▸ Aim of the task:
Where a line in the listing below contains the word "picture", copy that line.

-- begin Items --

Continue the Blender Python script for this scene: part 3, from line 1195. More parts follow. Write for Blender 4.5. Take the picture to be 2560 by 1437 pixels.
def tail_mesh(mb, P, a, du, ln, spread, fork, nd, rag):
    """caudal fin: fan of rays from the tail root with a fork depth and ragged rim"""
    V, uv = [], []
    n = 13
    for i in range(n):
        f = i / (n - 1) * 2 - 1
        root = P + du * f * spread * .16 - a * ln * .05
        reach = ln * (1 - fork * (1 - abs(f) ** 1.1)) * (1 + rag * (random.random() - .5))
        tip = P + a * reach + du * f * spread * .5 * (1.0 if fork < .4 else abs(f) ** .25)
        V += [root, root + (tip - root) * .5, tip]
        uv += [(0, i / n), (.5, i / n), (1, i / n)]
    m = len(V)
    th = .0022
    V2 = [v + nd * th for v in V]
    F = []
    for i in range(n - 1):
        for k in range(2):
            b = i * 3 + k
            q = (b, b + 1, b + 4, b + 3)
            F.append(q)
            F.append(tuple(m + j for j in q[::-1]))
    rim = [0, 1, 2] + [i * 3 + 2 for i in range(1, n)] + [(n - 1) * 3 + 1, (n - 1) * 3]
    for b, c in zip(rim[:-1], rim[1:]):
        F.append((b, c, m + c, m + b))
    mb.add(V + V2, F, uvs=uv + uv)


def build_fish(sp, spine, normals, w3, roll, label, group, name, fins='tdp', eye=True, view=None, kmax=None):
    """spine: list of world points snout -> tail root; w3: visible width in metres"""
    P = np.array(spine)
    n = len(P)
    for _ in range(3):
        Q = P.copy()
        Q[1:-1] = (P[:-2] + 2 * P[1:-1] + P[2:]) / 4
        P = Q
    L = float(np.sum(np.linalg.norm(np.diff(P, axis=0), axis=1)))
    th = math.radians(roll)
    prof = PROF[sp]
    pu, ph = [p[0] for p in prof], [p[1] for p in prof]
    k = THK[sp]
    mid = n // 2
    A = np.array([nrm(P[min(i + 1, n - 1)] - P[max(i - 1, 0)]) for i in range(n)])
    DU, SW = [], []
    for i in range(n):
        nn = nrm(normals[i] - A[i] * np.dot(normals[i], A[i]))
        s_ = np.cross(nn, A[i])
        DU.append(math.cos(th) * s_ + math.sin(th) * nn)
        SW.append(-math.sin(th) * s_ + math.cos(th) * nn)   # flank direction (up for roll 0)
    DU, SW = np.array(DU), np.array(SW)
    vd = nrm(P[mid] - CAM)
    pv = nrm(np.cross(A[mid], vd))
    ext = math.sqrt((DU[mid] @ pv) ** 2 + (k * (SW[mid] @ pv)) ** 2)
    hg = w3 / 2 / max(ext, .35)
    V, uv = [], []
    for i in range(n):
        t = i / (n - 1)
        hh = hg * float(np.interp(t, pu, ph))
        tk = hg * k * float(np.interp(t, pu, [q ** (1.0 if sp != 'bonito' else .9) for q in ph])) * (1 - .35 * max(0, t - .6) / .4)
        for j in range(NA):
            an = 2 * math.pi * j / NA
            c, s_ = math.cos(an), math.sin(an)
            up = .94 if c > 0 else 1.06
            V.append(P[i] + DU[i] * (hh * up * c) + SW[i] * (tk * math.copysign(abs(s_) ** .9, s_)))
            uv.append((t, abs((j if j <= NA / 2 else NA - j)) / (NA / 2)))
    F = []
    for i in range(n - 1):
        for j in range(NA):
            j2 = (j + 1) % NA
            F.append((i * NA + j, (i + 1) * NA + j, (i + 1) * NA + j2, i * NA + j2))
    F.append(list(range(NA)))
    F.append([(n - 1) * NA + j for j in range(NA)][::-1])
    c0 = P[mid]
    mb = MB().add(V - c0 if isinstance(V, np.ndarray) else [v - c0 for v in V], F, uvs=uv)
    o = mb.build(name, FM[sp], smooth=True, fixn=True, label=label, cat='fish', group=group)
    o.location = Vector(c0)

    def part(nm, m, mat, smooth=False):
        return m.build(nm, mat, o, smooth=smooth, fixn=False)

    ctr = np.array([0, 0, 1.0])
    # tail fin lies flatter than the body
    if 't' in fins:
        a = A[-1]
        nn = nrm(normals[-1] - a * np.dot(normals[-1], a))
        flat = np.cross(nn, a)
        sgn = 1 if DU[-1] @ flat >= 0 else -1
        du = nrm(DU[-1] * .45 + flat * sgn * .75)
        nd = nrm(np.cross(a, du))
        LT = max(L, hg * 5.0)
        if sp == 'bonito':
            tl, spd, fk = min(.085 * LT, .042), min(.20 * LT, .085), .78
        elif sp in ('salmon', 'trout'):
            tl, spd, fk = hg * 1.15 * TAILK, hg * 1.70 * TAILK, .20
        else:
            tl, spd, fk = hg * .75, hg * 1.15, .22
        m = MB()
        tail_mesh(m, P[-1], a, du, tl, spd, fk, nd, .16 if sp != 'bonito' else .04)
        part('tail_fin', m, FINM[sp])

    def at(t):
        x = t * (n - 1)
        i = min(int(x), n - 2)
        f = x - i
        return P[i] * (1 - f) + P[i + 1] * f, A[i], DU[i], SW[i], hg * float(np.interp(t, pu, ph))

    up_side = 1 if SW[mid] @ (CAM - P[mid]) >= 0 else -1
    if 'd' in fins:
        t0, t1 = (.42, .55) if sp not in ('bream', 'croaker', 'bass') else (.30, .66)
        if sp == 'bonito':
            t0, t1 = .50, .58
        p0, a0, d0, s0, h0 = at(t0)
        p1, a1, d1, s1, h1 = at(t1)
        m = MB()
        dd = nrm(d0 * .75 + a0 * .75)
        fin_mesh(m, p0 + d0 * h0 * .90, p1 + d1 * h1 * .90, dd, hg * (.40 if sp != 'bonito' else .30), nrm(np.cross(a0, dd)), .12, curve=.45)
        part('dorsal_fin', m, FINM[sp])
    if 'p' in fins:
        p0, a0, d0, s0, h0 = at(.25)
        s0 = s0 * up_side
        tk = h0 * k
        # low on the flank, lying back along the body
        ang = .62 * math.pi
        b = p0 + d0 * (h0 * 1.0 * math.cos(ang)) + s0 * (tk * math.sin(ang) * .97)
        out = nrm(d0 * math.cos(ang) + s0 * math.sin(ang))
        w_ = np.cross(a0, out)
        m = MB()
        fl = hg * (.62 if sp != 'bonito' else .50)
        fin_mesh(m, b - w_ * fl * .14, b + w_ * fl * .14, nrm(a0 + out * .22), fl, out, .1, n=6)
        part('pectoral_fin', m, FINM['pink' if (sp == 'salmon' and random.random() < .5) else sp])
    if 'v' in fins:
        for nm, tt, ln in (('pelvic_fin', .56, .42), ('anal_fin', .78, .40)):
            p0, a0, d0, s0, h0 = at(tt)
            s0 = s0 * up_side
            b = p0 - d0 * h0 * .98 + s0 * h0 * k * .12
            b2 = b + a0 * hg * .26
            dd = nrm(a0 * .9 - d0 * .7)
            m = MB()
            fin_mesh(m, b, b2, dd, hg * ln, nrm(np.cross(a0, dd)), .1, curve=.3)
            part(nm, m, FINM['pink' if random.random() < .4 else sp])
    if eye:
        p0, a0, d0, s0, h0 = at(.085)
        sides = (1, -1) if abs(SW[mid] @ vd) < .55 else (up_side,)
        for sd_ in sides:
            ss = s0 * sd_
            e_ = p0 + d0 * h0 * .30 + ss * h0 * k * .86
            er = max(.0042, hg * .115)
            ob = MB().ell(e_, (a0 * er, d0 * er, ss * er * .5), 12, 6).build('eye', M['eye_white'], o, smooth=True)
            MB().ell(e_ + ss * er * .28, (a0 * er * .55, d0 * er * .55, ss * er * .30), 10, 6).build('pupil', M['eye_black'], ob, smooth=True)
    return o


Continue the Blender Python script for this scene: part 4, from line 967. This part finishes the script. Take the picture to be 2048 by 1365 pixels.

-- end Items --

▸ Result for this task:
Continue the Blender Python script for this scene: part 3, from line 1195. More parts follow. Write for Blender 4.5. Take the picture to be 2560 by 1437 pixels.
Continue the Blender Python script for this scene: part 4, from line 967. This part finishes the script. Take the picture to be 2048 by 1365 pixels.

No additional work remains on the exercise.